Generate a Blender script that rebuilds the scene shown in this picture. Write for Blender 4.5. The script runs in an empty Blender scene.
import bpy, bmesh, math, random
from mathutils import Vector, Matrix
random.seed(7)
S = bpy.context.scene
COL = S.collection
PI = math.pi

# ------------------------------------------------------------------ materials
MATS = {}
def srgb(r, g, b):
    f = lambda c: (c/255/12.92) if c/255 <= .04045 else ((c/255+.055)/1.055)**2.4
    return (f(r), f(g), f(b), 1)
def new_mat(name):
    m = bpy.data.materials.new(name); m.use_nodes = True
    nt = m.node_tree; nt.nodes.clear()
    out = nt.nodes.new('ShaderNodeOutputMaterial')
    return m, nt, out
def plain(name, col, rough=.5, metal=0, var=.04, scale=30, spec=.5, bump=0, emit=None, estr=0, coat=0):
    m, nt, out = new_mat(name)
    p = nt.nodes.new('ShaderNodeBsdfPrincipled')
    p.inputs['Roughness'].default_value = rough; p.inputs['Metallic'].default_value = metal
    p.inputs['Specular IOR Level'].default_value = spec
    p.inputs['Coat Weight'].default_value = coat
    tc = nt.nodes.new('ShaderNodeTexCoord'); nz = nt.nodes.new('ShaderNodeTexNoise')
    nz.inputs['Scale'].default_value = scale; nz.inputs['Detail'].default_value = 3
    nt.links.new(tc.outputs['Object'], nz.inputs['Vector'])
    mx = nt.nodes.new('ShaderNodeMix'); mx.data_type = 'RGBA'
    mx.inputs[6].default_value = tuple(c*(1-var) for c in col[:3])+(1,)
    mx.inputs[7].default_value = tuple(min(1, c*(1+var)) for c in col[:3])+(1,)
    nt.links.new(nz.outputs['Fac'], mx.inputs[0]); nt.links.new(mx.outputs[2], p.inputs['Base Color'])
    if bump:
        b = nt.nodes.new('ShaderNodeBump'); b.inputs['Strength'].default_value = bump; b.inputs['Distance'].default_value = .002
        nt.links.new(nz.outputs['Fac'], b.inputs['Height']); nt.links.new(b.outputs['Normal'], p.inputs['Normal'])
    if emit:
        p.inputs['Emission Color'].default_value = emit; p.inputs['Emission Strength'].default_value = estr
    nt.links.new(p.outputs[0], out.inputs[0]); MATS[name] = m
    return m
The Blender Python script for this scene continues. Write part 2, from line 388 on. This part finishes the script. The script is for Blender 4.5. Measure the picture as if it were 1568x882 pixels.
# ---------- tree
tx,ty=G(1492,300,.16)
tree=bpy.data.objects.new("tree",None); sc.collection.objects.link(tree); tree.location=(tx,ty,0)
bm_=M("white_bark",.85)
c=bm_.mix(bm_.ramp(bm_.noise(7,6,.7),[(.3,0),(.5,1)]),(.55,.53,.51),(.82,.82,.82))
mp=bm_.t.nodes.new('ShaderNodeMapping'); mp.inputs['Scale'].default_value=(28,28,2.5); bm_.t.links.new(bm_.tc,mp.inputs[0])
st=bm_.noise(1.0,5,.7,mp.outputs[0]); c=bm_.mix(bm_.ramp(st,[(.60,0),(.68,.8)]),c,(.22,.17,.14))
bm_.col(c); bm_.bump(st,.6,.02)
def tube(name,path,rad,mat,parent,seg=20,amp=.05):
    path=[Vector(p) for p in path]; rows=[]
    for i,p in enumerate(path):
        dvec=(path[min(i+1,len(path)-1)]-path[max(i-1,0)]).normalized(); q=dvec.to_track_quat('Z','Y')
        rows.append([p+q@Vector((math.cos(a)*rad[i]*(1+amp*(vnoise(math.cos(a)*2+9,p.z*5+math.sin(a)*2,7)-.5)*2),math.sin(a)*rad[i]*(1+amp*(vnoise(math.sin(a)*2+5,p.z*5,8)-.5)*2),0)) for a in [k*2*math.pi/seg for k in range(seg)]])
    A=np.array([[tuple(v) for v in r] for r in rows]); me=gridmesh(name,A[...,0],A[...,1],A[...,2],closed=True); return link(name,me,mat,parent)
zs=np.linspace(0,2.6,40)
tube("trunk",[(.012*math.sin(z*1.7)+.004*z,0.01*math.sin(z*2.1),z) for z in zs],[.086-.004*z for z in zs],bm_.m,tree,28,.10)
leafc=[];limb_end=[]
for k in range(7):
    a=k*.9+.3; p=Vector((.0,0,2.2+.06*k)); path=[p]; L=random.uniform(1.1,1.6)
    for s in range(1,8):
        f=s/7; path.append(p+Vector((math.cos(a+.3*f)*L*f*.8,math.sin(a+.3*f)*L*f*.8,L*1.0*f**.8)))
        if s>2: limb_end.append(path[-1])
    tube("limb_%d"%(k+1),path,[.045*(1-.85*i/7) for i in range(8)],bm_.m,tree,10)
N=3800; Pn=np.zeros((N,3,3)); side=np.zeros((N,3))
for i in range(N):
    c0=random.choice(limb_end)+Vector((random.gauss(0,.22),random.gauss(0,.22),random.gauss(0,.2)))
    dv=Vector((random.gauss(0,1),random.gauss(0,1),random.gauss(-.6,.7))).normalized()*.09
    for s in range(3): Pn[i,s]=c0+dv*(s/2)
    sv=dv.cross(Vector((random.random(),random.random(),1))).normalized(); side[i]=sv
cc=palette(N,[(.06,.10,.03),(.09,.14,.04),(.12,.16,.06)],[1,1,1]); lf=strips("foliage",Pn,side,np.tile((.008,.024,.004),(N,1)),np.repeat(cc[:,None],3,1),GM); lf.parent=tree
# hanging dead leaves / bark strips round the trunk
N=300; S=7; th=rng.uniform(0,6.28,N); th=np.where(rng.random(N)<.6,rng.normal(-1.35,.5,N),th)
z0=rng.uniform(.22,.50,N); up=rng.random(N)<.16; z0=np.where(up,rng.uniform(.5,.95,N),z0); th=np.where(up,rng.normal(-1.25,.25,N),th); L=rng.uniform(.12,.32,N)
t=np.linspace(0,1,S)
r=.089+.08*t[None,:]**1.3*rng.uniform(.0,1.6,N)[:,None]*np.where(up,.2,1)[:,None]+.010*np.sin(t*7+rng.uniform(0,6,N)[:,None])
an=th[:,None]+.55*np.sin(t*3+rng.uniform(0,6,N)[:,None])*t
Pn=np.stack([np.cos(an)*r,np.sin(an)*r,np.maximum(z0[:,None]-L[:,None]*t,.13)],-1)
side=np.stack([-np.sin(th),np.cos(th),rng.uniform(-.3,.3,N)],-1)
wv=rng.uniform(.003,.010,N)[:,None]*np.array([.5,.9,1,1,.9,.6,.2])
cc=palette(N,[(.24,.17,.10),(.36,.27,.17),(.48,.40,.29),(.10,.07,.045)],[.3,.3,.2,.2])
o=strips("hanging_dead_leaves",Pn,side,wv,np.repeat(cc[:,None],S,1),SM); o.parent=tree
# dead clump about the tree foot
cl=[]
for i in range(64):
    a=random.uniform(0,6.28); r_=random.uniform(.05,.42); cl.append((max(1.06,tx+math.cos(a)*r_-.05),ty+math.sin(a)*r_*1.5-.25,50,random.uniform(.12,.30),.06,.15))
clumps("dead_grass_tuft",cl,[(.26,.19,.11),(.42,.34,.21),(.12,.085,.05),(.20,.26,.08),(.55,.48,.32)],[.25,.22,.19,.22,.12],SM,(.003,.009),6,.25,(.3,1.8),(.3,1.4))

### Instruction
Print the entries exactly. Include every one.

### Exercise response
Generate a Blender script that rebuilds the scene shown in this picture. Write for Blender 4.5. The script runs in an empty Blender scene.
import bpy, bmesh, math, random
from mathutils import Vector, Matrix
random.seed(7)
S = bpy.context.scene
COL = S.collection
PI = math.pi

# ------------------------------------------------------------------ materials
MATS = {}
def srgb(r, g, b):
    f = lambda c: (c/255/12.92) if c/255 <= .04045 else ((c/255+.055)/1.055)**2.4
    return (f(r), f(g), f(b), 1)
def new_mat(name):
    m = bpy.data.materials.new(name); m.use_nodes = True
    nt = m.node_tree; nt.nodes.clear()
    out = nt.nodes.new('ShaderNodeOutputMaterial')
    return m, nt, out
def plain(name, col, rough=.5, metal=0, var=.04, scale=30, spec=.5, bump=0, emit=None, estr=0, coat=0):
    m, nt, out = new_mat(name)
    p = nt.nodes.new('ShaderNodeBsdfPrincipled')
    p.inputs['Roughness'].default_value = rough; p.inputs['Metallic'].default_value = metal
    p.inputs['Specular IOR Level'].default_value = spec
    p.inputs['Coat Weight'].default_value = coat
    tc = nt.nodes.new('ShaderNodeTexCoord'); nz = nt.nodes.new('ShaderNodeTexNoise')
    nz.inputs['Scale'].default_value = scale; nz.inputs['Detail'].default_value = 3
    nt.links.new(tc.outputs['Object'], nz.inputs['Vector'])
    mx = nt.nodes.new('ShaderNodeMix'); mx.data_type = 'RGBA'
    mx.inputs[6].default_value = tuple(c*(1-var) for c in col[:3])+(1,)
    mx.inputs[7].default_value = tuple(min(1, c*(1+var)) for c in col[:3])+(1,)
    nt.links.new(nz.outputs['Fac'], mx.inputs[0]); nt.links.new(mx.outputs[2], p.inputs['Base Color'])
    if bump:
        b = nt.nodes.new('ShaderNodeBump'); b.inputs['Strength'].default_value = bump; b.inputs['Distance'].default_value = .002
        nt.links.new(nz.outputs['Fac'], b.inputs['Height']); nt.links.new(b.outputs['Normal'], p.inputs['Normal'])
    if emit:
        p.inputs['Emission Color'].default_value = emit; p.inputs['Emission Strength'].default_value = estr
    nt.links.new(p.outputs[0], out.inputs[0]); MATS[name] = m
    return m
The Blender Python script for this scene continues. Write part 2, from line 388 on. This part finishes the script. The script is for Blender 4.5. Measure the picture as if it were 1568x882 pixels.
# ---------- tree
tx,ty=G(1492,300,.16)
tree=bpy.data.objects.new("tree",None); sc.collection.objects.link(tree); tree.location=(tx,ty,0)
bm_=M("white_bark",.85)
c=bm_.mix(bm_.ramp(bm_.noise(7,6,.7),[(.3,0),(.5,1)]),(.55,.53,.51),(.82,.82,.82))
mp=bm_.t.nodes.new('ShaderNodeMapping'); mp.inputs['Scale'].default_value=(28,28,2.5); bm_.t.links.new(bm_.tc,mp.inputs[0])
st=bm_.noise(1.0,5,.7,mp.outputs[0]); c=bm_.mix(bm_.ramp(st,[(.60,0),(.68,.8)]),c,(.22,.17,.14))
bm_.col(c); bm_.bump(st,.6,.02)
def tube(name,path,rad,mat,parent,seg=20,amp=.05):
    path=[Vector(p) for p in path]; rows=[]
    for i,p in enumerate(path):
        dvec=(path[min(i+1,len(path)-1)]-path[max(i-1,0)]).normalized(); q=dvec.to_track_quat('Z','Y')
        rows.append([p+q@Vector((math.cos(a)*rad[i]*(1+amp*(vnoise(math.cos(a)*2+9,p.z*5+math.sin(a)*2,7)-.5)*2),math.sin(a)*rad[i]*(1+amp*(vnoise(math.sin(a)*2+5,p.z*5,8)-.5)*2),0)) for a in [k*2*math.pi/seg for k in range(seg)]])
    A=np.array([[tuple(v) for v in r] for r in rows]); me=gridmesh(name,A[...,0],A[...,1],A[...,2],closed=True); return link(name,me,mat,parent)
zs=np.linspace(0,2.6,40)
tube("trunk",[(.012*math.sin(z*1.7)+.004*z,0.01*math.sin(z*2.1),z) for z in zs],[.086-.004*z for z in zs],bm_.m,tree,28,.10)
leafc=[];limb_end=[]
for k in range(7):
    a=k*.9+.3; p=Vector((.0,0,2.2+.06*k)); path=[p]; L=random.uniform(1.1,1.6)
    for s in range(1,8):
        f=s/7; path.append(p+Vector((math.cos(a+.3*f)*L*f*.8,math.sin(a+.3*f)*L*f*.8,L*1.0*f**.8)))
        if s>2: limb_end.append(path[-1])
    tube("limb_%d"%(k+1),path,[.045*(1-.85*i/7) for i in range(8)],bm_.m,tree,10)
N=3800; Pn=np.zeros((N,3,3)); side=np.zeros((N,3))
for i in range(N):
    c0=random.choice(limb_end)+Vector((random.gauss(0,.22),random.gauss(0,.22),random.gauss(0,.2)))
    dv=Vector((random.gauss(0,1),random.gauss(0,1),random.gauss(-.6,.7))).normalized()*.09
    for s in range(3): Pn[i,s]=c0+dv*(s/2)
    sv=dv.cross(Vector((random.random(),random.random(),1))).normalized(); side[i]=sv
cc=palette(N,[(.06,.10,.03),(.09,.14,.04),(.12,.16,.06)],[1,1,1]); lf=strips("foliage",Pn,side,np.tile((.008,.024,.004),(N,1)),np.repeat(cc[:,None],3,1),GM); lf.parent=tree
# hanging dead leaves / bark strips round the trunk
N=300; S=7; th=rng.uniform(0,6.28,N); th=np.where(rng.random(N)<.6,rng.normal(-1.35,.5,N),th)
z0=rng.uniform(.22,.50,N); up=rng.random(N)<.16; z0=np.where(up,rng.uniform(.5,.95,N),z0); th=np.where(up,rng.normal(-1.25,.25,N),th); L=rng.uniform(.12,.32,N)
t=np.linspace(0,1,S)
r=.089+.08*t[None,:]**1.3*rng.uniform(.0,1.6,N)[:,None]*np.where(up,.2,1)[:,None]+.010*np.sin(t*7+rng.uniform(0,6,N)[:,None])
an=th[:,None]+.55*np.sin(t*3+rng.uniform(0,6,N)[:,None])*t
Pn=np.stack([np.cos(an)*r,np.sin(an)*r,np.maximum(z0[:,None]-L[:,None]*t,.13)],-1)
side=np.stack([-np.sin(th),np.cos(th),rng.uniform(-.3,.3,N)],-1)
wv=rng.uniform(.003,.010,N)[:,None]*np.array([.5,.9,1,1,.9,.6,.2])
cc=palette(N,[(.24,.17,.10),(.36,.27,.17),(.48,.40,.29),(.10,.07,.045)],[.3,.3,.2,.2])
o=strips("hanging_dead_leaves",Pn,side,wv,np.repeat(cc[:,None],S,1),SM); o.parent=tree
# dead clump about the tree foot
cl=[]
for i in range(64):
    a=random.uniform(0,6.28); r_=random.uniform(.05,.42); cl.append((max(1.06,tx+math.cos(a)*r_-.05),ty+math.sin(a)*r_*1.5-.25,50,random.uniform(.12,.30),.06,.15))
clumps("dead_grass_tuft",cl,[(.26,.19,.11),(.42,.34,.21),(.12,.085,.05),(.20,.26,.08),(.55,.48,.32)],[.25,.22,.19,.22,.12],SM,(.003,.009),6,.25,(.3,1.8),(.3,1.4))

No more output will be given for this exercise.